▶ _Provided data_:
·····
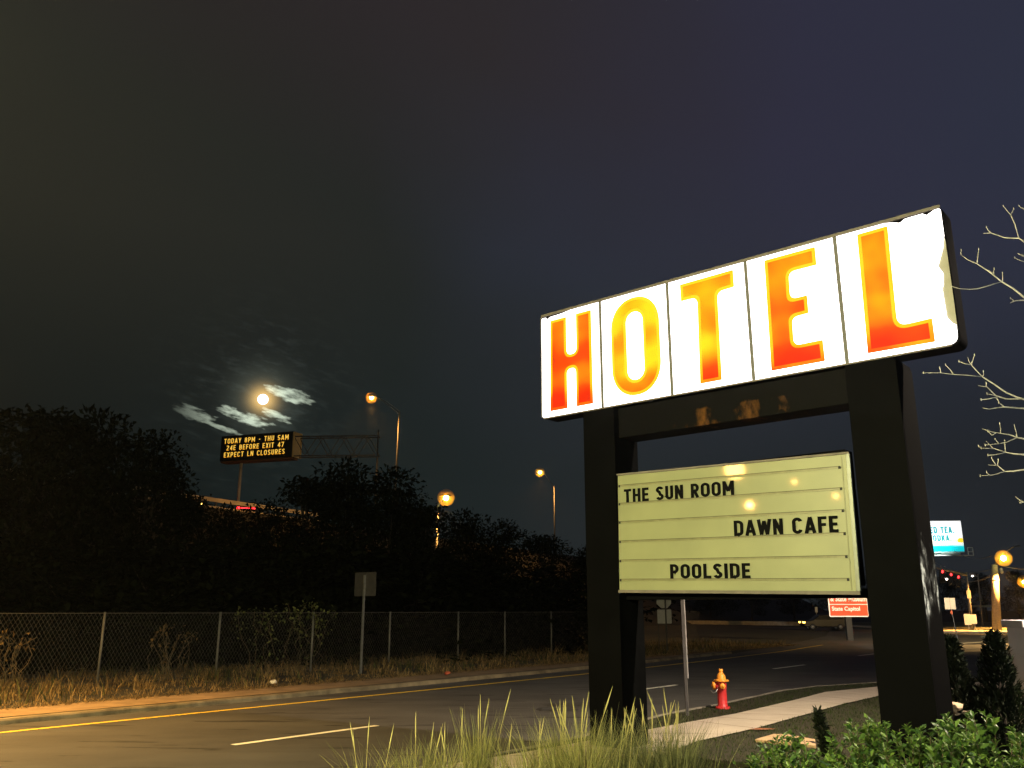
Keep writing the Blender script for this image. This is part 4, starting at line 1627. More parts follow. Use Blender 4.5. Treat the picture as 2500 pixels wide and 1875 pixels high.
# distant bits along the far road edge
fb = MB()
a, b = G(1600, 1522, 0), G(1985, 1528, 0)
dd = (b - a)
L_ = Vector((dd.x, dd.y)).length
o = MB().box(0, L_, -.1, .1, 0, .55).build('concrete_barrier', 'concrete')
o.location = (a.x, a.y, -.02)
o.rotation_euler = (0, 0, math.atan2(dd.y, dd.x))
tag(o, 'low pale concrete barrier along the far edge of the junction', 'barrier')
a, b = D(2371, 1478, 150), D(2430, 1482, 150)
o = thing('guardrail', 'distant lit guardrail between the signal mast and the utility pole', 'guardrail', (a.x, 150, 0))
MB().box(0, b.x - a.x, 0, .1, a.z - .3, a.z).build('rail', mat('far_rail', (.5, .48, .3), .7, .1, 1), o)
for k in range(3):
    MB().box(.3 + k * 1.7, .5 + k * 1.7, .1, .3, -.02, a.z).build('post', 'sign_back_dark', o)
a = D(1993, 1489, 110)
o = thing('road_sign', 'tiny pale marker sign on a post left of the red guide sign', 'sign', (a.x, 110, 0))
MB().box(-.16, .16, 0, .02, a.z - .3, a.z + .35).build('plate', 'white_sheet', o)
MB().box(-.03, .03, .021, .07, -.02, a.z - .2).build('post', 'galv', o)

# ------------------------------------------------------------------ wall at the right edge
wl_ = thing('garden_wall', 'pale stucco wall with a flat cap at the right edge', 'wall', (D(2497, 1560, 14.0).x, 14.0, 0), R(4))
wtop = D(2456, 1514, 14.0).z
MB().box(.05, 4.5, 0, .45, -.1, wtop - .12).build('wall_body', 'stucco', wl_, bevel=.008)
MB().box(0, 4.55, -.05, .50, wtop - .118, wtop).build('cap', 'cap', wl_, bevel=.012)

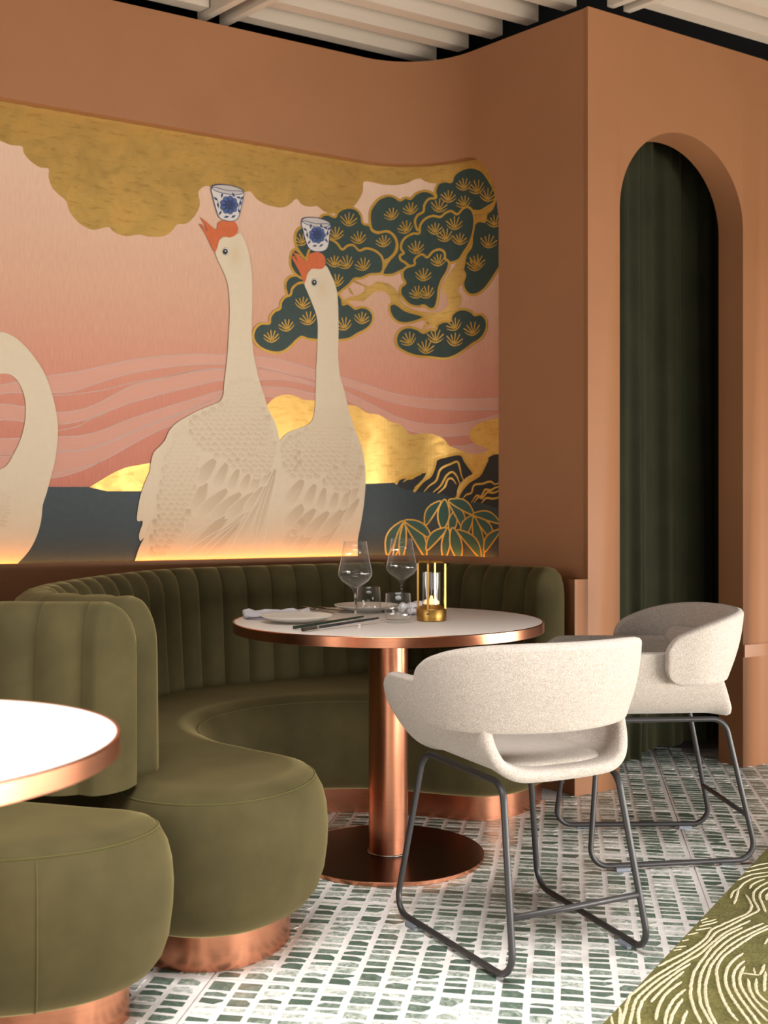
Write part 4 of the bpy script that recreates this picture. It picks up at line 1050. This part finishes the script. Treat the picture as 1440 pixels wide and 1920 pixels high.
def cup(parent, cx, cy, rx, tilt, body, fx, fy, fr, layer):
    o = shape('painted_cup', px(body), g_porc, parent, layer, 3)
    ell = lambda k, ky, dy=0: [(cx + rx * k * cos(2 * pi * i / 28), cy + dy + tilt * rx * k * cos(2 * pi * i / 28) + 8.5 * ky * sin(2 * pi * i / 28)) for i in range(28)]
    st = Strokes(); st.line(ell(1, 1), .0016, True, n=2); st.line(px(body), .0014, True, n=3); st.build('cup_outline', g_navy, o, layer + .3)
    shape('cup_mouth', ell(.94, .85), paint('cup_inside', rgb(171, 163, 156), .6, .05), o, layer + .2, 2)
    st = Strokes(); fl2 = []
    for ring, (rr, n_, ps) in enumerate(((1.0, 9, .40), (.68, 8, .36), (.36, 6, .34), (0, 1, .36))):
        for i in range(n_):
            a = 2 * pi * i / n_ + ring * .4; p = (fx + fr * rr * .74 * cos(a), fy + fr * rr * .74 * sin(a))
            q = [(p[0] + fr * ps * .8 * cos(b), p[1] + fr * ps * .8 * sin(b)) for b in [2 * pi * j / 10 for j in range(10)]]
            shape('petal', q, g_blue, o, layer + .4 + ring * .3, 1); st2 = Strokes(); st.line(q, .0011, True, n=1)
    st.build('petal_line', g_navy, o, layer + 1.7)
    st = Strokes(); rn = random.Random(int(cx))
    for dx, dy, a in ((-1.5, -.7, 40), (-1.25, .0, 80), (-1.0, .9, 120), (-.3, 1.35, 170), (.5, 1.3, 150), (1.15, .7, 60), (1.3, -.2, 100), (1.1, -.85, 20), (.5, -1.15, 60), (-.8, -1.1, 100), (1.5, -.8, 130)):
        p = (fx + dx * fr, fy + dy * fr)
        if not in_poly(p, px(body)): continue
        d = Vector((cos(R(a)), sin(R(a)))) * fr * .34; n2 = Vector((-d.y, d.x)) * .42
        st.add([to_sz(p[0] - d.x, p[1] - d.y), to_sz(p[0] + n2.x, p[1] + n2.y), to_sz(p[0] + d.x, p[1] + d.y), to_sz(p[0] - n2.x, p[1] - n2.y)], [(0, 1, 2, 3)])
    st.line([(fx - fr * 1.7, fy - fr * .9), (fx - fr * 1.3, fy - fr * .5), (fx - fr * 1.2, fy + fr * .4)], .001); st.line([(fx + fr * 1.5, fy - fr * .9), (fx + fr * 1.2, fy - fr * .3), (fx + fr * 1.1, fy + fr * .6)], .001)
    st.build('painted_leaf', g_navy, o, layer + .5)

# tall goose at the right of the pair (behind), the taller one in front of it, and one at the left edge
og2 = px('570,532 576,514 583,505 592,504 603,504 610,498 619,513 626,530 631,546 633,568 634,597 634,633 633,660 634,679 637,706 645,733 653,768 664,803 676,834 683,866 685,900 682,943 676,982 670,1013 664,1070 480,1080 505,960 515,880 519,838 527,823 540,811 571,799 583,791 589,772 591,737 592,698 594,659 595,633 595,606 592,589 585,570 576,548'); g2 = shape('goose', og2, g_cream, mural, 17, 3)
shape('beak', px('548,472 557,477 574,490 576,486 577,478 586,474 597,473 607,480 610,490 608,500 601,505 588,504 579,507 575,517 570,532 563,514 552,494 546,481 551,482 558,492 553,480'), g_orange, g2, 18.5, 2)
cheek(g2, 604, 540, 17, 32, 17.5); eye(g2, 589.5, 529.5, 18)
feathers(g2, [('535,822 575,802 597,770 650,768 664,810 655,850 640,870 615,885 580,900 550,893 532,878 527,845', 15, -12), ('664,824 682,872 674,906 645,925 612,912 597,904 620,885 652,862', 15, -12)],
 [('575,965', '528,1030', 24), ('600,975', '548,1040', 22), ('640,965', '590,1035', 22), ('570,945', '531,992', 26), ('590,955', '543,1006', 24), ('615,960', '568,1008', 23), ('650,950', '597,1006', 22), ('672,935', '640,985', 16), ('567,900', '534,951', 27), ('590,908', '570,954', 21), ('608,915', '597,961', 18), ('632,920', '619,960', 17), ('655,918', '640,958', 17), ('672,905', '655,945', 14)],
 [('560,915 548,938', .0012), ('590,1004 540,1042', .0016), ('605,1004 560,1044', .0016), ('622,998 585,1044', .0016), ('640,985 600,1044', .0014), ('650,985 630,1030', .0014)], 19, og2)
cup(mural, 592, 417, 27, .14, '565,415 568,434 575,459 581,468 593,472 608,470 614,463 617,440 619,422 592,420', 594, 441, 15, 20)
og1 = px('403,474 407,461 412,449 420,445 433,445 443,439 450,438 456,447 462,463 467,484 470,503 472,528 472,570 471,612 473,653 479,687 486,716 494,740 502,767 513,788 520,809 525,840 526,869 521,917 515,959 505,1007 494,1048 490,1080 245,1080 252,1053 261,1025 273,1002 283,975 272,1004 262,1014 260,1002 267,977 257,977 257,961 263,928 271,905 280,884 282,869 288,848 300,836 309,825 317,807 332,792 352,780 373,769 398,759 411,753 417,744 420,716 425,674 428,632 430,591 429,553 425,528 415,503 407,487'); g1 = shape('goose', og1, g_cream, mural, 24, 3)
shape('beak', px('375,408 387,417 404,431 407,429 408,420 416,414 429,413 440,417 445,426 445,434 440,442 429,446 416,444 410,452 403,474 393,457 383,436 373,421 378,421 388,434 383,422'), g_orange, g1, 25.5, 2)
cheek(g1, 440, 478, 20, 40, 24.5); eye(g1, 422.5, 471.7, 25)
feathers(g1, [('325,820 350,800 372,850 362,930 345,990 308,1046 278,1034 290,990 300,920 310,860', 17, 0), ('500,790 522,845 506,884 480,890 440,876 425,864 470,856 495,832', 14, -15), ('373,771 418,742 432,716 478,708 494,742 504,786 492,830 470,856 450,862 410,858 380,846 360,830 352,812 355,790', 16, -5)],
 [('330,805', '308,845', 17), ('325,900', '261,1013', 20), ('320,850', '257,977', 26), ('315,838', '282,886', 22), ('430,960', '350,1046', 26), ('460,965', '372,1052', 24), ('500,900', '440,1020', 20), ('515,880', '470,1030', 18), ('385,905', '360,966', 28), ('425,918', '366,969', 25), ('450,925', '392,974', 25), ('475,925', '420,973', 23), ('497,910', '455,962', 20), ('402,862', '363,911', 30), ('425,868', '401,918', 23), ('446,880', '427,923', 19), ('466,888', '451,925', 18), ('486,888', '469,924', 18), ('506,884', '489,913', 16)],
 [('455,968 390,1005 320,1052', .0016), ('462,965 400,1010 345,1056', .0016), ('466,962 405,1018 372,1052', .0014), ('430,960 360,1000 345,1016', .0014), ('516,872 480,940 440,1012 420,1052', .0016), ('350,965 345,990 352,1000', .0014), ('520,880 505,960 490,1040', .0014), ('512,890 490,960 470,1044', .0012)], 26, og1)
cup(mural, 426, 356, 30, .14, '396,352 399,372 405,395 411,409 422,414 437,415 445,410 450,395 455,372 456,361 426,358', 428.5, 385, 16.5, 28)
og3 = px('-98,700 -92,668 -60,640 0,623 12,625 31,635 52,655 69,677 85,704 96,735 104,767 108,798 107,829 102,867 94,898 87,925 80,946 77,975 69,1004 54,1033 25,1066 10,1095 -130,1125 -290,1140 -345,1060 -395,985 -330,960 -220,915 -130,905 -40,892 0,880 12,873 25,852 38,825 45,800 48,777 47,752 40,727 29,710 17,702 0,701 -40,716 -70,745 -92,738'); g3 = shape('goose', og3, g_cream, mural, 17, 3)
shape('beak', px('-98,700 -92,738 -80,745 -110,790 -122,784 -112,745'), g_orange, g3, 18.5, 2); eye(g3, -72, 692, 18)
feathers(g3, [('-60,960 -10,925 15,930 22,960 5,990 -60,1010', 14, 10)], [], [], 18, og3)
# warm light strip in the slot under the mural
g = G(); P = [p for p in wall_line(-.024)]; 
s_ok = [p for p, l in zip(P, WL) if l < S_END - .02]
Q = offset(s_ok, .008)
g.add([q for a, b in zip(s_ok, Q) for q in ((a.x, a.y, .858), (b.x, b.y, .858), (b.x, b.y, .866), (a.x, a.y, .866))], [(4 * i + j, 4 * i + 4 + j, 4 * i + 4 + (j + 1) % 4, 4 * i + (j + 1) % 4) for i in range(len(s_ok) - 1) for j in range(4)])
tag(g.build('light_strip', m_led), 'warm light strip glowing in the slot below the mural', 'light')
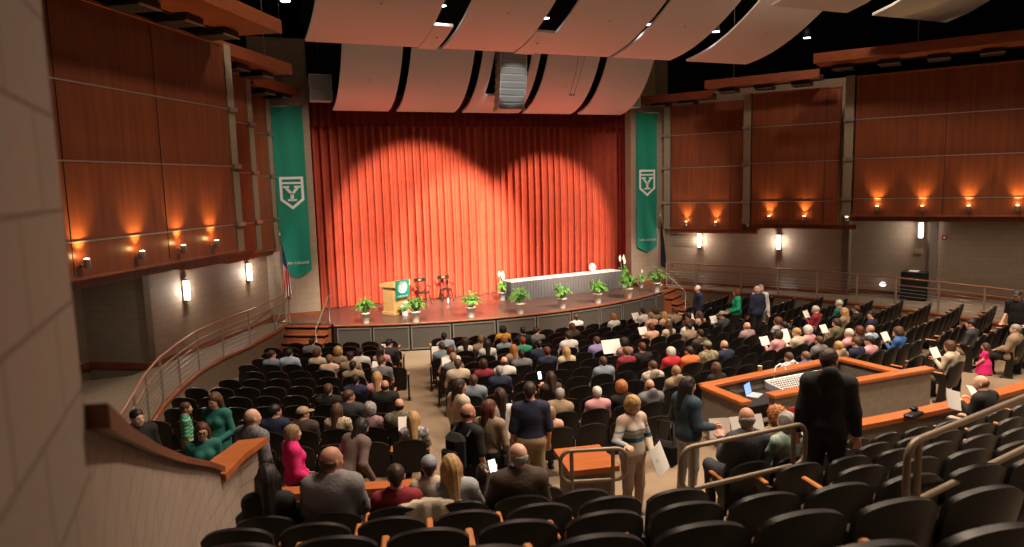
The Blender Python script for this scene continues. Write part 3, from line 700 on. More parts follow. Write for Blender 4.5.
·····
▶ _Your goal_:
Please return, exactly as written, the lines from the first line of the records above through the line containing "MB().box(0, 4.55, -.05, .50, wtop", both included, leaving out any pictures.

▶ _Exercise response_:
Keep writing the Blender script for this image. This is part 4, starting at line 1627. More parts follow. Use Blender 4.5. Treat the picture as 2500 pixels wide and 1875 pixels high.
# distant bits along the far road edge
fb = MB()
a, b = G(1600, 1522, 0), G(1985, 1528, 0)
dd = (b - a)
L_ = Vector((dd.x, dd.y)).length
o = MB().box(0, L_, -.1, .1, 0, .55).build('concrete_barrier', 'concrete')
o.location = (a.x, a.y, -.02)
o.rotation_euler = (0, 0, math.atan2(dd.y, dd.x))
tag(o, 'low pale concrete barrier along the far edge of the junction', 'barrier')
a, b = D(2371, 1478, 150), D(2430, 1482, 150)
o = thing('guardrail', 'distant lit guardrail between the signal mast and the utility pole', 'guardrail', (a.x, 150, 0))
MB().box(0, b.x - a.x, 0, .1, a.z - .3, a.z).build('rail', mat('far_rail', (.5, .48, .3), .7, .1, 1), o)
for k in range(3):
    MB().box(.3 + k * 1.7, .5 + k * 1.7, .1, .3, -.02, a.z).build('post', 'sign_back_dark', o)
a = D(1993, 1489, 110)
o = thing('road_sign', 'tiny pale marker sign on a post left of the red guide sign', 'sign', (a.x, 110, 0))
MB().box(-.16, .16, 0, .02, a.z - .3, a.z + .35).build('plate', 'white_sheet', o)
MB().box(-.03, .03, .021, .07, -.02, a.z - .2).build('post', 'galv', o)

# ------------------------------------------------------------------ wall at the right edge
wl_ = thing('garden_wall', 'pale stucco wall with a flat cap at the right edge', 'wall', (D(2497, 1560, 14.0).x, 14.0, 0), R(4))
wtop = D(2456, 1514, 14.0).z
MB().box(.05, 4.5, 0, .45, -.1, wtop - .12).build('wall_body', 'stucco', wl_, bevel=.008)
MB().box(0, 4.55, -.05, .50, wtop - .118, wtop).build('cap', 'cap', wl_, bevel=.012)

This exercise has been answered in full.